Een team van verplegers, een loods, deurwaarder, duiker, ... enz., begeleiden vanop een sleepboot de hele overtocht, Gentenaar 20/7/1977.
Vanop de uitkijktoren hadden we een mooi gezicht op een deel van het domein, Gentenaar 26/7/1977.
Bezoekers kunnen het tapijt gewoon vanop de stedelijke bodem bekijken. Er zullen aan de kant van de Vogelmarkt en Zonnestraat echter ook twee loopbruggen gebouwd worden om een hogere blik te gunnen, Gentenaar 12/8/1977.

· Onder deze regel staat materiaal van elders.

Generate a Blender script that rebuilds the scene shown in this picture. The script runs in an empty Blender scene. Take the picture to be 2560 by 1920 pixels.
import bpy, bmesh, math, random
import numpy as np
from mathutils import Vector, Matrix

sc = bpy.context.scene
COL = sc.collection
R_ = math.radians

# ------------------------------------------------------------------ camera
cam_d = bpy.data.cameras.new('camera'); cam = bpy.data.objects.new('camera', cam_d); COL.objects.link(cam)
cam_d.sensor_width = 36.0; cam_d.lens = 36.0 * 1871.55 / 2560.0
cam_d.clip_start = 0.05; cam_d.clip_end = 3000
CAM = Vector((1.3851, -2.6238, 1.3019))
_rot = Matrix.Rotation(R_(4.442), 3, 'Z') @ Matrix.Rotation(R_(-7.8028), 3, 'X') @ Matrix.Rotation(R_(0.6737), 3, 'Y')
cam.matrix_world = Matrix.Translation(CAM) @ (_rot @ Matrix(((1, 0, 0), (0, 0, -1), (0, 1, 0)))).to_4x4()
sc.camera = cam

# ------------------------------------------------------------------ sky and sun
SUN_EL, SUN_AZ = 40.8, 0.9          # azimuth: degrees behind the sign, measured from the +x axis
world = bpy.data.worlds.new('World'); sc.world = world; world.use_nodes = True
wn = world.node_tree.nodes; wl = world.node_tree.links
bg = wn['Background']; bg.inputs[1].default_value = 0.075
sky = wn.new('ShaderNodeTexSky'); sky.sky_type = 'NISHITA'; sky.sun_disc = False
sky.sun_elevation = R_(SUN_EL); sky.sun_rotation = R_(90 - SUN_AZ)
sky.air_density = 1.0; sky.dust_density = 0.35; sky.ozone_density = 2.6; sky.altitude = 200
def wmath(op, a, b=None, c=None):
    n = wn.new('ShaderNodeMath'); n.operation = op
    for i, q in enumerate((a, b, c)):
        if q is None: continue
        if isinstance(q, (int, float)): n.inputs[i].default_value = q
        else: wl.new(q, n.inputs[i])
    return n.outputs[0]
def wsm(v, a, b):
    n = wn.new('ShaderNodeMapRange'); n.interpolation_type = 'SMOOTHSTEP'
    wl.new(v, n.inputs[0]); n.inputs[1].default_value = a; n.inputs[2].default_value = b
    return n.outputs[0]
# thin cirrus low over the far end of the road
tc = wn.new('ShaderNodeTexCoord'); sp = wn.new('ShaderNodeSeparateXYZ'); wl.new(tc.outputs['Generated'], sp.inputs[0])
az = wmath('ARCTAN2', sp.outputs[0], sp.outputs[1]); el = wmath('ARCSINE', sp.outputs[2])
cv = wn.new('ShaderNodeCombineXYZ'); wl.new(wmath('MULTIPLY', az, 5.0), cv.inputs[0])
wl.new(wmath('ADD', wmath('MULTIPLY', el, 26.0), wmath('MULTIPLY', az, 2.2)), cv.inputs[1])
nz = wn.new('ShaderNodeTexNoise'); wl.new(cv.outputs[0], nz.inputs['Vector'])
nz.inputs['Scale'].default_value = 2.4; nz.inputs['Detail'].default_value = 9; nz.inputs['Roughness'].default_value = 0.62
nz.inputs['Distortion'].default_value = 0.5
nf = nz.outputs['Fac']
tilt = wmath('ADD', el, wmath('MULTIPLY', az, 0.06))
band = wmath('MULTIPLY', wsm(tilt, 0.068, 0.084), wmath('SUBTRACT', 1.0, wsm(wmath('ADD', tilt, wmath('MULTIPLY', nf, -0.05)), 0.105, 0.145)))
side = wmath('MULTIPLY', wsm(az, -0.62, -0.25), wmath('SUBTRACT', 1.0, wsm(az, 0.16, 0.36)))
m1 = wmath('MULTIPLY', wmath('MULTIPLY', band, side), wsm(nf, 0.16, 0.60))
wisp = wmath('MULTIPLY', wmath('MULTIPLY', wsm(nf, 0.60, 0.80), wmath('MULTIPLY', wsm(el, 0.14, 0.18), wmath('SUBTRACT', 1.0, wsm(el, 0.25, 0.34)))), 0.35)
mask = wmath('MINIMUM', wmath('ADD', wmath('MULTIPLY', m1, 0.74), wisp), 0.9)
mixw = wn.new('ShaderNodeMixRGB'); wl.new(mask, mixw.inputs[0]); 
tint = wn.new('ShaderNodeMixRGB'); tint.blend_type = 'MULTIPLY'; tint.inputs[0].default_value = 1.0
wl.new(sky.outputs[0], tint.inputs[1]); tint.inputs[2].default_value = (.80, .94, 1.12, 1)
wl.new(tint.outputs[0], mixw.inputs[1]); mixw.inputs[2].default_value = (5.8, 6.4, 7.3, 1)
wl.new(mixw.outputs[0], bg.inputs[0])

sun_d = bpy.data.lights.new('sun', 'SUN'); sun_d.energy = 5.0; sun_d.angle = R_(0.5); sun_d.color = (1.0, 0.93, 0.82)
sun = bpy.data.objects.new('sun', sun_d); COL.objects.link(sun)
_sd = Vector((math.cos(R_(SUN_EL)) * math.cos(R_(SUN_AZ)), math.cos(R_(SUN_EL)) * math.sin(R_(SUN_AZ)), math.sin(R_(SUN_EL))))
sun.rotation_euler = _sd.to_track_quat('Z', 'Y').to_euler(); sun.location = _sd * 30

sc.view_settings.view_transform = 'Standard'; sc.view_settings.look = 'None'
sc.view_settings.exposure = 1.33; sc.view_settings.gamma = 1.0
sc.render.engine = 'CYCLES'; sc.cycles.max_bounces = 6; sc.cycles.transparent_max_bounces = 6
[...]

Zondagochtend ... bemerkten weggebruikers vanop de autoweg hoog opslaande vlammen in de omgeving van de Blauwe Toren, Gentenaar 16/8/1977.
Hij zette een ladder tegen de muur en beklom ze. En vanop het dak riep hij naar mij: ‘En als ze gebraden zijn ..., dan moet je ze opdienen met champignons’, BOON 1977, 88.
Bij de samenstelling van de ploeg werd ook vertrokken vanop een brede basis, Laatste Nieuws 30/7/1980.
Dit laatste toestel steeg vroeger hoofdzakelijk op vanop vliegdekschepen en kon met opgeklapte vleugels voortbewegen op de grond, Gazet v. Antw. 30/7/1980.